296, 124 S. Ct. 2531 (2004). We respectfully disagree. In State v. Gomez, 163 S.W.3d 632, 661
(Tenn. 2005), our supreme court held that the Blakely decision does not apply to Tennessee
sentencing guidelines. Furthermore, the compiler’s notes to Tennessee Code Annotated section 40-
35-210 (Supp. 2005) expressly state that the amendment to the statute
shall apply to sentencing for criminal offenses committed on or after June 7, 2005.
Offenses committed prior to June 7, 2005, shall be governed by prior law, which
shall apply in all respects.
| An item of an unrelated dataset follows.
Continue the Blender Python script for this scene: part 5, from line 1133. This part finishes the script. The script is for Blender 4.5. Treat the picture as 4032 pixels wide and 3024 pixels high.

However, for defendants who are sentenced after June 7,
2005, for offenses committed on or after July 1, 1982, the defendant may elect to be
sentenced under the provisions of the act by executing a waiver of such defendant’s
ex post facto protections.
As the State points out, both the offenses and the sentencing in this case occurred prior to
June 7, 2005. Thus, the trial court did not err in sentencing the defendant to the midpoint in the
range for his Class A felonies of child rape. We conclude, therefore, that the defendant is not
entitled to relief on the basis of these claims.
CONCLUSION
Based on the foregoing authorities and reasoning, we affirm the judgments of the trial court.